As of June 30, 2019, the Company had a total of $3.8 million of unrecognized tax benefits. A reconciliation of unrecognized tax benefits, excluding accrued interest, for June 30, 2019, 2018, and 2017 is as follows:
(Dollars in millions)
Balance at June 30, 2016$61.5 
Additions based on tax positions related to the current year3.3 
Additions for tax positions of prior years0.1 
Reductions for tax positions of prior years(6.8)
Settlements(5.4)
Lapse of the applicable statute of limitations(0.2)
Balance at June 30, 2017$52.5 
Additions based on tax positions related to the current year0.1 
Additions for tax positions of prior years— 
Reductions for tax positions of prior years(2.7)
Settlements(47.5)
Lapse of the applicable statute of limitations(0.2)
Balance at June 30, 2018$2.2 
Additions based on tax positions related to the current year— 
Additions for tax positions of prior years3.0 
Reductions for tax positions of prior years(0.1)
Settlements— 
Lapse of the applicable statute of limitations(1.3)
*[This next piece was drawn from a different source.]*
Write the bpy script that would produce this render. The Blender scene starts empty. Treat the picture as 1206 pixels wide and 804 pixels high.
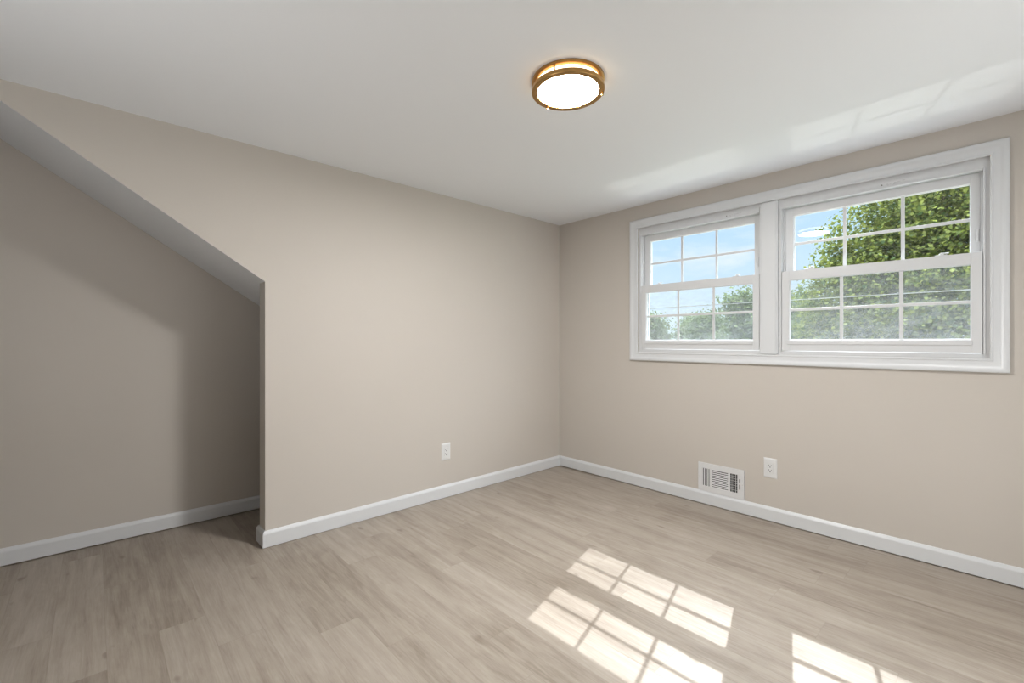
import bpy, bmesh, math, random
import numpy as np
from mathutils import Vector, Matrix

# ------------------------------------------------------------------ camera, sky, sun, exposure
SC = bpy.context.scene
COL = SC.collection
SC.view_settings.view_transform = 'Standard'
SC.view_settings.look = 'None'
SC.view_settings.gamma = 1.0
SC.view_settings.use_curve_mapping = False
SC.view_settings.exposure = 0.10

cam_data = bpy.data.cameras.new('camera')
cam_data.sensor_width = 36.0
cam_data.lens = 36.0 * 533.0 / 1206.0
cam_data.clip_start = 0.02
cam_data.clip_end = 400
cam = bpy.data.objects.new('camera', cam_data)
COL.objects.link(cam)
cam.location = (2.8833, -3.2852, 1.1867)
cam.rotation_euler = (math.radians(90), 0, math.radians(47.27))
SC.camera = cam

SUN_STRENGTH = 4.9
SUN_COL = (1.0, 0.98, 0.97)
ZENITH = 13.0          # brightness of the high sky, above what the windows frame
LAMP = 245.0
LAMP_SIDE = 3.6
BACK_LIGHT = 9.5     # added fill light behind the camera, washing the ceiling
SIDE_LIGHT = 12.0     # added fill light in front of the solid right wall

world = bpy.data.worlds.new('sky')
SC.world = world
world.use_nodes = True
wn = world.node_tree.nodes; wl = world.node_tree.links
wn.clear()
w_out = wn.new('ShaderNodeOutputWorld')
w_bg = wn.new('ShaderNodeBackground')
w_tc = wn.new('ShaderNodeTexCoord')
w_sep = wn.new('ShaderNodeSeparateXYZ')
wl.new(w_tc.outputs['Generated'], w_sep.inputs[0])
w_ramp = wn.new('ShaderNodeValToRGB')
cr = w_ramp.color_ramp
cr.elements[0].position = 0.0; cr.elements[0].color = (0.74, 0.88, 1.0, 1)
cr.elements[1].position = 1.0; cr.elements[1].color = (0.90, 0.95, 1.0, 1)
e = cr.elements.new(0.10); e.color = (0.66, 0.83, 1.0, 1)
e = cr.elements.new(0.22); e.color = (0.52, 0.74, 1.0, 1)
e = cr.elements.new(0.40); e.color = (0.80, 0.90, 1.0, 1)
wl.new(w_sep.outputs['Z'], w_ramp.inputs[0])
w_map = wn.new('ShaderNodeMapping')
w_map.inputs['Scale'].default_value = (2.2, 2.2, 7.0)
w_map.inputs['Location'].default_value = (0.35, 0.1, 0.2)
wl.new(w_tc.outputs['Generated'], w_map.inputs[0])
w_noise = wn.new('ShaderNodeTexNoise')
w_noise.inputs['Scale'].default_value = 1.6
w_noise.inputs['Detail'].default_value = 6
w_noise.inputs['Roughness'].default_value = 0.55
wl.new(w_map.outputs[0], w_noise.inputs['Vector'])
w_cr2 = wn.new('ShaderNodeMapRange')
w_cr2.inputs['From Min'].default_value = 0.56
w_cr2.inputs['From Max'].default_value = 0.80
wl.new(w_noise.outputs[0], w_cr2.inputs['Value'])
w_mix = wn.new('ShaderNodeMix'); w_mix.data_type = 'RGBA'
wl.new(w_cr2.outputs[0], w_mix.inputs['Factor'])
wl.new(w_ramp.outputs[0], w_mix.inputs['A'])
w_mix.inputs['B'].default_value = (0.97, 0.98, 1.0, 1)
w_str = wn.new('ShaderNodeMapRange'); w_str.interpolation_type = 'SMOOTHSTEP'
w_str.inputs['From Min'].default_value = 0.27
w_str.inputs['From Max'].default_value = 0.60
w_str.inputs['To Min'].default_value = 1.10
w_str.inputs['To Max'].default_value = ZENITH
wl.new(w_sep.outputs['Z'], w_str.inputs['Value'])
wl.new(w_mix.outputs['Result'], w_bg.inputs['Color'])
wl.new(w_str.outputs[0], w_bg.inputs['Strength'])
wl.new(w_bg.outputs[0], w_out.inputs[0])

sun_d = bpy.data.lights.new('sun', 'SUN')
sun_d.energy = SUN_STRENGTH
sun_d.color = SUN_COL
sun_d.angle = math.radians(0.30)
sun = bpy.data.objects.new('sun', sun_d)
COL.objects.link(sun)
sun.rotation_euler = Vector((0.284, -1.0, -1.0)).to_track_quat('-Z', 'Y').to_euler()
sun.location = (0, 8, 12)


def area_light(name, loc, direction, sx, sy, power, color):
    d = bpy.data.lights.new(name, 'AREA')
    d.shape = 'RECTANGLE'; d.size = sx; d.size_y = sy
    d.energy = power; d.color = color
    o = bpy.data.objects.new(name, d)
    COL.objects.link(o)
    o.location = loc
    o.rotation_euler = Vector(direction).to_track_quat('-Z', 'Z').to_euler()
    return o


area_light('ceiling_fill_light', (1.6, -3.9, 0.80), (-0.05, 0.15, 1), 0.5, 0.4, BACK_LIGHT, (0.96, 0.985, 1.0))  # fill added to lift the ceiling, no lamp stands here
area_light('side_fill_light', (3.40, -1.25, 1.05), (-1, 0, 0), 2.0, 1.5, SIDE_LIGHT, (0.95, 0.98, 1.0))  # fill added to brighten the room, this wall has no window

# sunlight thrown back up by something shiny on the lawn: a faint window shape on the ceiling
gl_d = bpy.data.lights.new('reflected_sun', 'SPOT')
gl_d.energy = 290.0; gl_d.color = (1.0, 0.98, 0.95); gl_d.spot_size = math.radians(34); gl_d.spot_blend = 0.3
gl_d.shadow_soft_size = 0.02
gl = bpy.data.objects.new('reflected_sun', gl_d)
COL.objects.link(gl)
gl.location = (0.9, 4.6, -2.65)
gl.rotation_euler = Vector((0.95, -4.55, 4.45)).to_track_quat('-Z', 'Y').to_euler()

# ------------------------------------------------------------------ materials


def new_mat(name):
    m = bpy.data.materials.new(name)
    m.use_nodes = True
    nt = m.node_tree
    return m, nt.nodes, nt.links, nt.nodes['Principled BSDF']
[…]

Balance at June 30, 2019$3.8 
Of this amount, $3.8 million and $2.2 million represent the amounts of unrecognized tax benefits that, if recognized, would favorably affect the effective income tax rate as of June 30, 2019 and 2018, respectively.
The Company recognizes interest and penalties related to uncertain tax positions in income tax expense. As of June 30, 2019, the Company has $1.4 million of accrued interest related to uncertain tax positions, a decrease of $0.6 million from the prior year, the majority of which relates to lapses of the applicable statute of limitations with respect to the imposition of such interest. The Company had $2.0 million and $5.0 million of accrued interest related to uncertain tax positions as of June 30, 2018 and 2017, respectively. The portion of such interest and penalties subject to indemnification by Cardinal is $1.3 million as of June 30, 2019, a decrease of $0.2 million from the prior year.